* Exercise data *
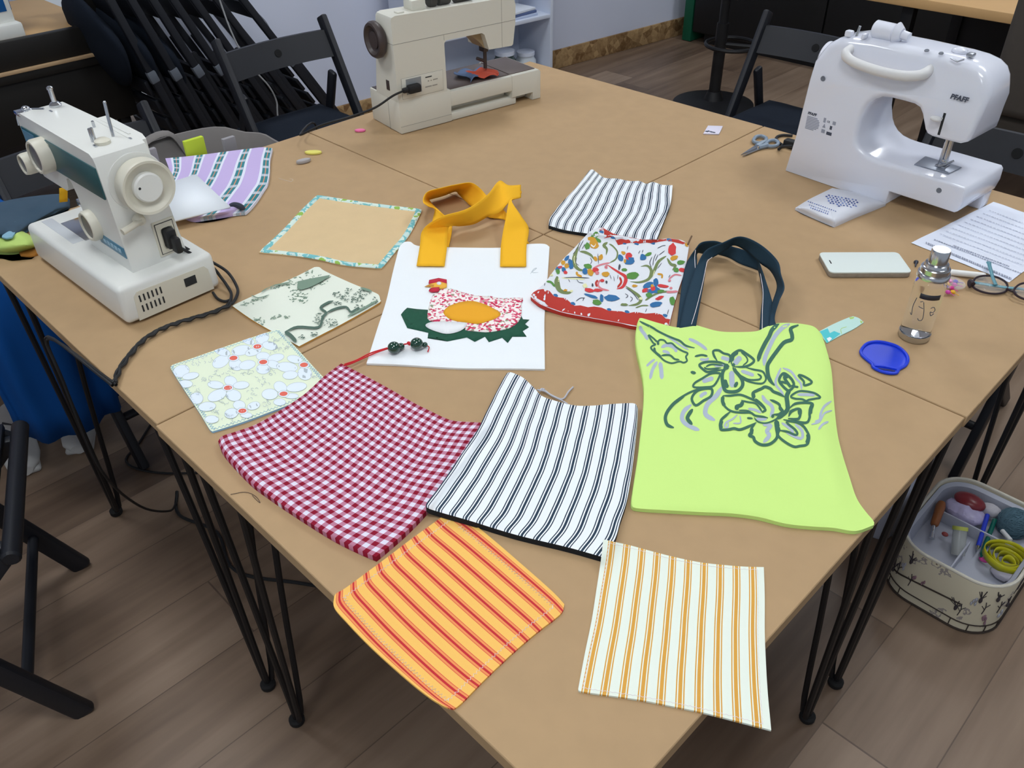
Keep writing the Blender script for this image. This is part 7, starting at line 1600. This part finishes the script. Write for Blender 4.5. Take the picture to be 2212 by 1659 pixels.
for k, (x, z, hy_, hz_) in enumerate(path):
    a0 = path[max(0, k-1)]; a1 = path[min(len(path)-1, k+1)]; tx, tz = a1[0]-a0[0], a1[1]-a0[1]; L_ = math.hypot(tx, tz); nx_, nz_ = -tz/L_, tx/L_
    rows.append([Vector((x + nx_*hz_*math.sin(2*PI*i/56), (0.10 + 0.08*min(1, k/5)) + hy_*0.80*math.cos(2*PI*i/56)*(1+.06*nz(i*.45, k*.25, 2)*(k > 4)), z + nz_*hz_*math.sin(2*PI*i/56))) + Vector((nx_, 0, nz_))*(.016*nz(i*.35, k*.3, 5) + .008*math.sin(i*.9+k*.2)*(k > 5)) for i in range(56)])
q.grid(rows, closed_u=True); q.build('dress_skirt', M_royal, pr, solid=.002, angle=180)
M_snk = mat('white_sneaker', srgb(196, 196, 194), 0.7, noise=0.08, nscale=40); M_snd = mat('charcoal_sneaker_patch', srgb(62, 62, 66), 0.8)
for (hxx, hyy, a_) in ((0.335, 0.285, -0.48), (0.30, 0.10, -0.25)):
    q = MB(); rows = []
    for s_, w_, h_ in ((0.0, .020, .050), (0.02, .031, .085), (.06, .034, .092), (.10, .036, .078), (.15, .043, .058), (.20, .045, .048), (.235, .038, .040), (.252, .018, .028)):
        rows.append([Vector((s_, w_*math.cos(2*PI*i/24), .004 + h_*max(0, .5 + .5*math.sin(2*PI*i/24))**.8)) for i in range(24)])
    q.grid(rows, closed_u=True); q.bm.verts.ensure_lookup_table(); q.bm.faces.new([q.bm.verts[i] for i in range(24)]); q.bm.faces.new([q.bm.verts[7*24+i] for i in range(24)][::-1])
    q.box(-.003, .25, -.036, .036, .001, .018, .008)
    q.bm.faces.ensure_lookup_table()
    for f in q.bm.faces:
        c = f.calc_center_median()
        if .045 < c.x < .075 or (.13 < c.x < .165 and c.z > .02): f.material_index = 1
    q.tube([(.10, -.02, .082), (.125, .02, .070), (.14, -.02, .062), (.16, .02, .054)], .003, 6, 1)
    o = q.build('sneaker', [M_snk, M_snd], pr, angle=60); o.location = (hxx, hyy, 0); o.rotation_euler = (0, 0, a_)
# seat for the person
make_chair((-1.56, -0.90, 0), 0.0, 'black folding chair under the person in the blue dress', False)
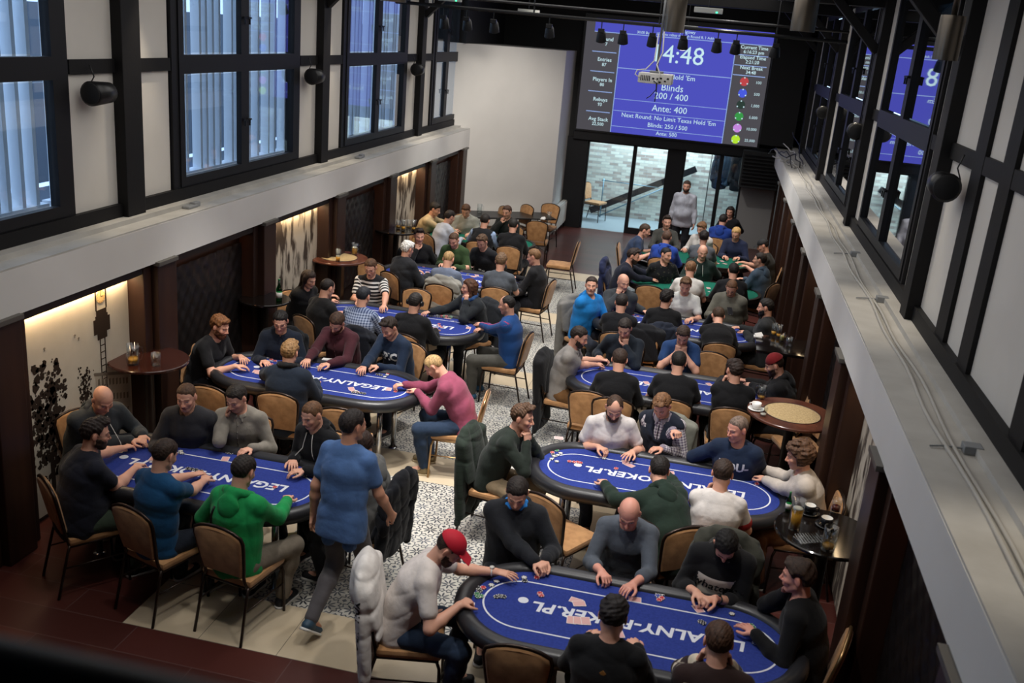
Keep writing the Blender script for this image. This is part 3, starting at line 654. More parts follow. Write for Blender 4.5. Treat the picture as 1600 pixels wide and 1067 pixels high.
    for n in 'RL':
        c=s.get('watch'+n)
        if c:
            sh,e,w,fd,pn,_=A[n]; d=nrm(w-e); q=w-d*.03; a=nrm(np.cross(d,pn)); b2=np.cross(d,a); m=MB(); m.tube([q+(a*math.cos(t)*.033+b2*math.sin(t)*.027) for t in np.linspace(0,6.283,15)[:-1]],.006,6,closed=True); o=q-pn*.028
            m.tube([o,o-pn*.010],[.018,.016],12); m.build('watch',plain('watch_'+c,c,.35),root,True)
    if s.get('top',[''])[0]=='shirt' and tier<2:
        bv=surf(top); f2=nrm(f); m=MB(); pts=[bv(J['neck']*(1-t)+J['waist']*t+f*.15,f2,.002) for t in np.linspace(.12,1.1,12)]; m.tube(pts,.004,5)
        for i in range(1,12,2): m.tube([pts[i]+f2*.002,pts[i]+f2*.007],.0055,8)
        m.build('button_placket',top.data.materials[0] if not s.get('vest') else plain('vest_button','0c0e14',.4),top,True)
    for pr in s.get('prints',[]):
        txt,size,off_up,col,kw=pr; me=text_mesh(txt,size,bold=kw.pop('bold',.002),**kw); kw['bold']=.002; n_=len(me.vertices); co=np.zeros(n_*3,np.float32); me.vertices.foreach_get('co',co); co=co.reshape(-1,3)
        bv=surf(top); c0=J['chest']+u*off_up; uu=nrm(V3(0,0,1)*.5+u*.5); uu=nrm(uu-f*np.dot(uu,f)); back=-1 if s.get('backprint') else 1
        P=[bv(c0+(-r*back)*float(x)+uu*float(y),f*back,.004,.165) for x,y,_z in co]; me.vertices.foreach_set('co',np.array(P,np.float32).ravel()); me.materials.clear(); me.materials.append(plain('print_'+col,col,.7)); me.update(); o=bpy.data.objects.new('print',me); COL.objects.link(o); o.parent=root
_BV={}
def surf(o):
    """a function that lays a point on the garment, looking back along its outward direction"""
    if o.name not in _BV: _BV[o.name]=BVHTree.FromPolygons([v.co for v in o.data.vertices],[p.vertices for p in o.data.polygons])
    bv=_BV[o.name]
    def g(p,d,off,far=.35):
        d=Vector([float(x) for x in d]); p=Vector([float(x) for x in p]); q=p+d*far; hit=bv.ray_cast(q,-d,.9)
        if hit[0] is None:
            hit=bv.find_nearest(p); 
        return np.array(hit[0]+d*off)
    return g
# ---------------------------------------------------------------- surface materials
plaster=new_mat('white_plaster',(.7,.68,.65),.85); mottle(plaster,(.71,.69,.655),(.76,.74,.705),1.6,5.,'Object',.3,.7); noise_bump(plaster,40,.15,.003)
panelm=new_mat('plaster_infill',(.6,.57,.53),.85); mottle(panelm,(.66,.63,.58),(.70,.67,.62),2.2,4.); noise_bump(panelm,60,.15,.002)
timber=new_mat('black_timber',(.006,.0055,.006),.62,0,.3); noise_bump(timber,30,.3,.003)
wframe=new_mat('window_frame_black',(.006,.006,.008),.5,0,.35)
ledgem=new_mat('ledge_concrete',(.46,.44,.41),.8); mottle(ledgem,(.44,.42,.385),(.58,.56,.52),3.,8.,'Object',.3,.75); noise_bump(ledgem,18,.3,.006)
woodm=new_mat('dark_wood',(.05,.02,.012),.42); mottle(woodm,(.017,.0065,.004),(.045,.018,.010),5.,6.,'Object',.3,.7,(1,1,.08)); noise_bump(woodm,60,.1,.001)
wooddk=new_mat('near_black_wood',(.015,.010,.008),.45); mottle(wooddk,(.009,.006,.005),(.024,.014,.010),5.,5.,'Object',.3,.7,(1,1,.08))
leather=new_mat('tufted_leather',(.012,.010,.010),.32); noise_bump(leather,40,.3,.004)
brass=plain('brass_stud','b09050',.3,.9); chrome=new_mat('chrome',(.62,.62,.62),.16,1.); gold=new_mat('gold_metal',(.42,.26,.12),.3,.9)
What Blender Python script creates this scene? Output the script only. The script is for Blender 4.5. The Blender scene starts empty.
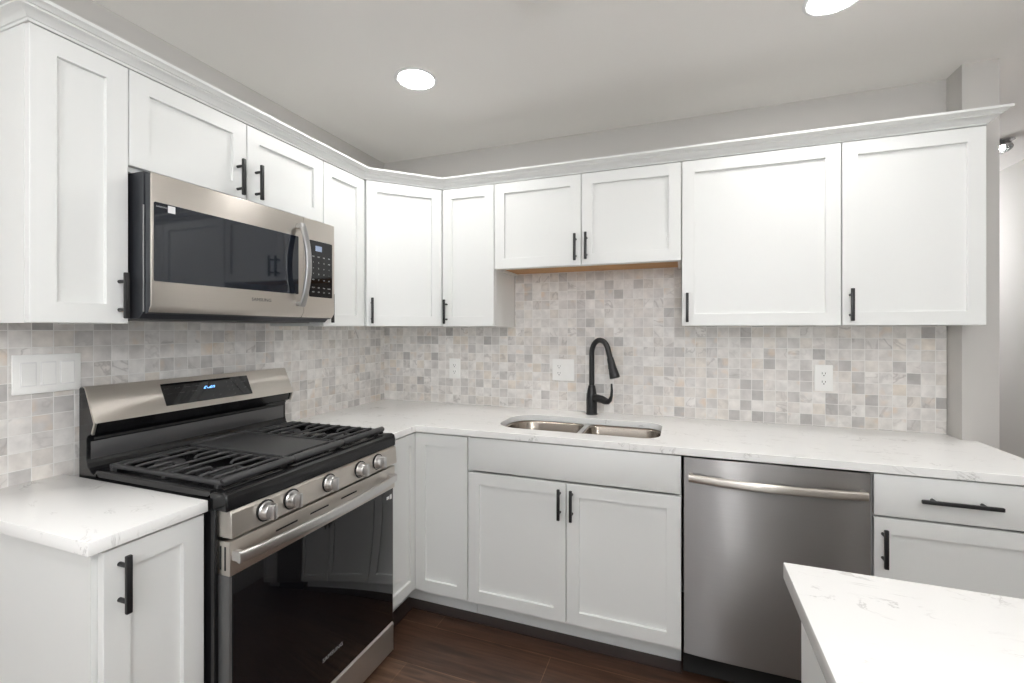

* Your goal *
Reproduce each entry verbatim, excluding any embedded images.

* Result below *
Keep writing the Blender script for this image. This is part 7, starting at line 1600. This part finishes the script. Write for Blender 4.5. Take the picture to be 2212 by 1659 pixels.
for k, (x, z, hy_, hz_) in enumerate(path):
    a0 = path[max(0, k-1)]; a1 = path[min(len(path)-1, k+1)]; tx, tz = a1[0]-a0[0], a1[1]-a0[1]; L_ = math.hypot(tx, tz); nx_, nz_ = -tz/L_, tx/L_
    rows.append([Vector((x + nx_*hz_*math.sin(2*PI*i/56), (0.10 + 0.08*min(1, k/5)) + hy_*0.80*math.cos(2*PI*i/56)*(1+.06*nz(i*.45, k*.25, 2)*(k > 4)), z + nz_*hz_*math.sin(2*PI*i/56))) + Vector((nx_, 0, nz_))*(.016*nz(i*.35, k*.3, 5) + .008*math.sin(i*.9+k*.2)*(k > 5)) for i in range(56)])
q.grid(rows, closed_u=True); q.build('dress_skirt', M_royal, pr, solid=.002, angle=180)
M_snk = mat('white_sneaker', srgb(196, 196, 194), 0.7, noise=0.08, nscale=40); M_snd = mat('charcoal_sneaker_patch', srgb(62, 62, 66), 0.8)
for (hxx, hyy, a_) in ((0.335, 0.285, -0.48), (0.30, 0.10, -0.25)):
    q = MB(); rows = []
    for s_, w_, h_ in ((0.0, .020, .050), (0.02, .031, .085), (.06, .034, .092), (.10, .036, .078), (.15, .043, .058), (.20, .045, .048), (.235, .038, .040), (.252, .018, .028)):
        rows.append([Vector((s_, w_*math.cos(2*PI*i/24), .004 + h_*max(0, .5 + .5*math.sin(2*PI*i/24))**.8)) for i in range(24)])
    q.grid(rows, closed_u=True); q.bm.verts.ensure_lookup_table(); q.bm.faces.new([q.bm.verts[i] for i in range(24)]); q.bm.faces.new([q.bm.verts[7*24+i] for i in range(24)][::-1])
    q.box(-.003, .25, -.036, .036, .001, .018, .008)
    q.bm.faces.ensure_lookup_table()
    for f in q.bm.faces:
        c = f.calc_center_median()
        if .045 < c.x < .075 or (.13 < c.x < .165 and c.z > .02): f.material_index = 1
    q.tube([(.10, -.02, .082), (.125, .02, .070), (.14, -.02, .062), (.16, .02, .054)], .003, 6, 1)
    o = q.build('sneaker', [M_snk, M_snd], pr, angle=60); o.location = (hxx, hyy, 0); o.rotation_euler = (0, 0, a_)
# seat for the person
make_chair((-1.56, -0.90, 0), 0.0, 'black folding chair under the person in the blue dress', False)
Keep writing the Blender script for this image. This is part 3, starting at line 654. More parts follow. Write for Blender 4.5. Treat the picture as 1600 pixels wide and 1067 pixels high.
    for n in 'RL':
        c=s.get('watch'+n)
        if c:
            sh,e,w,fd,pn,_=A[n]; d=nrm(w-e); q=w-d*.03; a=nrm(np.cross(d,pn)); b2=np.cross(d,a); m=MB(); m.tube([q+(a*math.cos(t)*.033+b2*math.sin(t)*.027) for t in np.linspace(0,6.283,15)[:-1]],.006,6,closed=True); o=q-pn*.028
            m.tube([o,o-pn*.010],[.018,.016],12); m.build('watch',plain('watch_'+c,c,.35),root,True)
    if s.get('top',[''])[0]=='shirt' and tier<2:
        bv=surf(top); f2=nrm(f); m=MB(); pts=[bv(J['neck']*(1-t)+J['waist']*t+f*.15,f2,.002) for t in np.linspace(.12,1.1,12)]; m.tube(pts,.004,5)
        for i in range(1,12,2): m.tube([pts[i]+f2*.002,pts[i]+f2*.007],.0055,8)
        m.build('button_placket',top.data.materials[0] if not s.get('vest') else plain('vest_button','0c0e14',.4),top,True)
    for pr in s.get('prints',[]):
        txt,size,off_up,col,kw=pr; me=text_mesh(txt,size,bold=kw.pop('bold',.002),**kw); kw['bold']=.002; n_=len(me.vertices); co=np.zeros(n_*3,np.float32); me.vertices.foreach_get('co',co); co=co.reshape(-1,3)
        bv=surf(top); c0=J['chest']+u*off_up; uu=nrm(V3(0,0,1)*.5+u*.5); uu=nrm(uu-f*np.dot(uu,f)); back=-1 if s.get('backprint') else 1
        P=[bv(c0+(-r*back)*float(x)+uu*float(y),f*back,.004,.165) for x,y,_z in co]; me.vertices.foreach_set('co',np.array(P,np.float32).ravel()); me.materials.clear(); me.materials.append(plain('print_'+col,col,.7)); me.update(); o=bpy.data.objects.new('print',me); COL.objects.link(o); o.parent=root
_BV={}
def surf(o):
    """a function that lays a point on the garment, looking back along its outward direction"""
    if o.name not in _BV: _BV[o.name]=BVHTree.FromPolygons([v.co for v in o.data.vertices],[p.vertices for p in o.data.polygons])
    bv=_BV[o.name]
    def g(p,d,off,far=.35):
        d=Vector([float(x) for x in d]); p=Vector([float(x) for x in p]); q=p+d*far; hit=bv.ray_cast(q,-d,.9)
        if hit[0] is None:
            hit=bv.find_nearest(p); 
        return np.array(hit[0]+d*off)
    return g
# ---------------------------------------------------------------- surface materials
plaster=new_mat('white_plaster',(.7,.68,.65),.85); mottle(plaster,(.71,.69,.655),(.76,.74,.705),1.6,5.,'Object',.3,.7); noise_bump(plaster,40,.15,.003)
panelm=new_mat('plaster_infill',(.6,.57,.53),.85); mottle(panelm,(.66,.63,.58),(.70,.67,.62),2.2,4.); noise_bump(panelm,60,.15,.002)
timber=new_mat('black_timber',(.006,.0055,.006),.62,0,.3); noise_bump(timber,30,.3,.003)
wframe=new_mat('window_frame_black',(.006,.006,.008),.5,0,.35)
ledgem=new_mat('ledge_concrete',(.46,.44,.41),.8); mottle(ledgem,(.44,.42,.385),(.58,.56,.52),3.,8.,'Object',.3,.75); noise_bump(ledgem,18,.3,.006)
woodm=new_mat('dark_wood',(.05,.02,.012),.42); mottle(woodm,(.017,.0065,.004),(.045,.018,.010),5.,6.,'Object',.3,.7,(1,1,.08)); noise_bump(woodm,60,.1,.001)
wooddk=new_mat('near_black_wood',(.015,.010,.008),.45); mottle(wooddk,(.009,.006,.005),(.024,.014,.010),5.,5.,'Object',.3,.7,(1,1,.08))
leather=new_mat('tufted_leather',(.012,.010,.010),.32); noise_bump(leather,40,.3,.004)
brass=plain('brass_stud','b09050',.3,.9); chrome=new_mat('chrome',(.62,.62,.62),.16,1.); gold=new_mat('gold_metal',(.42,.26,.12),.3,.9)
What Blender Python script creates this scene? Output the script only. The script is for Blender 4.5. The Blender scene starts empty.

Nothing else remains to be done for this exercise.